↓

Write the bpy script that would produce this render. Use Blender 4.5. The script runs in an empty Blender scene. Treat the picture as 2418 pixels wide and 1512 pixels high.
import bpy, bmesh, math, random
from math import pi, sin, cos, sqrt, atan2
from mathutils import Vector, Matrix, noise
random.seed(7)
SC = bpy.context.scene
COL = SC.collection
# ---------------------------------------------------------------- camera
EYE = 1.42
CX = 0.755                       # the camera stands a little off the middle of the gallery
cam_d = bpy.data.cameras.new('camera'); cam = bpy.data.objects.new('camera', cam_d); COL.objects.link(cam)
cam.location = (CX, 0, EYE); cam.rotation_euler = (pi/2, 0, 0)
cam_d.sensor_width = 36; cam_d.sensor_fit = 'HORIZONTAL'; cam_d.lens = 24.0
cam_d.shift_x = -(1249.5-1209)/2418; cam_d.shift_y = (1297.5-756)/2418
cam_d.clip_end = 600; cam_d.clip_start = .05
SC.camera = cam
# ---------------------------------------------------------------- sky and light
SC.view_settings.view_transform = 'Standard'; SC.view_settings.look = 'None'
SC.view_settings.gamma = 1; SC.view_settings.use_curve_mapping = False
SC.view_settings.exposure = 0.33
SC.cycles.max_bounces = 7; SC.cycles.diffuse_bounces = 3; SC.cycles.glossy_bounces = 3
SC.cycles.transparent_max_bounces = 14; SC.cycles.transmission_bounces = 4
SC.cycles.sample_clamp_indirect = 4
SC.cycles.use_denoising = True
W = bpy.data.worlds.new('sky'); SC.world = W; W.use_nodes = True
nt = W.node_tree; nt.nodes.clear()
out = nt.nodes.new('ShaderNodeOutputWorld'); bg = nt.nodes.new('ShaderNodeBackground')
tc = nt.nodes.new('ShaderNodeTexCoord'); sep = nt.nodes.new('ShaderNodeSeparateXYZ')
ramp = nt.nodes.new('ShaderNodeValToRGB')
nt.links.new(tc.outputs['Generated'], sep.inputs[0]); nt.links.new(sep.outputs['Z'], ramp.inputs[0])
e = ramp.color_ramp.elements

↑

# Aim
Extract all of the data shown above and repeat it verbatim.

# Result for this exercise
Write the bpy script that would produce this render. Use Blender 4.5. The script runs in an empty Blender scene. Treat the picture as 2418 pixels wide and 1512 pixels high.
import bpy, bmesh, math, random
from math import pi, sin, cos, sqrt, atan2
from mathutils import Vector, Matrix, noise
random.seed(7)
SC = bpy.context.scene
COL = SC.collection
# ---------------------------------------------------------------- camera
EYE = 1.42
CX = 0.755                       # the camera stands a little off the middle of the gallery
cam_d = bpy.data.cameras.new('camera'); cam = bpy.data.objects.new('camera', cam_d); COL.objects.link(cam)
cam.location = (CX, 0, EYE); cam.rotation_euler = (pi/2, 0, 0)
cam_d.sensor_width = 36; cam_d.sensor_fit = 'HORIZONTAL'; cam_d.lens = 24.0
cam_d.shift_x = -(1249.5-1209)/2418; cam_d.shift_y = (1297.5-756)/2418
cam_d.clip_end = 600; cam_d.clip_start = .05
SC.camera = cam
# ---------------------------------------------------------------- sky and light
SC.view_settings.view_transform = 'Standard'; SC.view_settings.look = 'None'
SC.view_settings.gamma = 1; SC.view_settings.use_curve_mapping = False
SC.view_settings.exposure = 0.33
SC.cycles.max_bounces = 7; SC.cycles.diffuse_bounces = 3; SC.cycles.glossy_bounces = 3
SC.cycles.transparent_max_bounces = 14; SC.cycles.transmission_bounces = 4
SC.cycles.sample_clamp_indirect = 4
SC.cycles.use_denoising = True
W = bpy.data.worlds.new('sky'); SC.world = W; W.use_nodes = True
nt = W.node_tree; nt.nodes.clear()
out = nt.nodes.new('ShaderNodeOutputWorld'); bg = nt.nodes.new('ShaderNodeBackground')
tc = nt.nodes.new('ShaderNodeTexCoord'); sep = nt.nodes.new('ShaderNodeSeparateXYZ')
ramp = nt.nodes.new('ShaderNodeValToRGB')
nt.links.new(tc.outputs['Generated'], sep.inputs[0]); nt.links.new(sep.outputs['Z'], ramp.inputs[0])
e = ramp.color_ramp.elements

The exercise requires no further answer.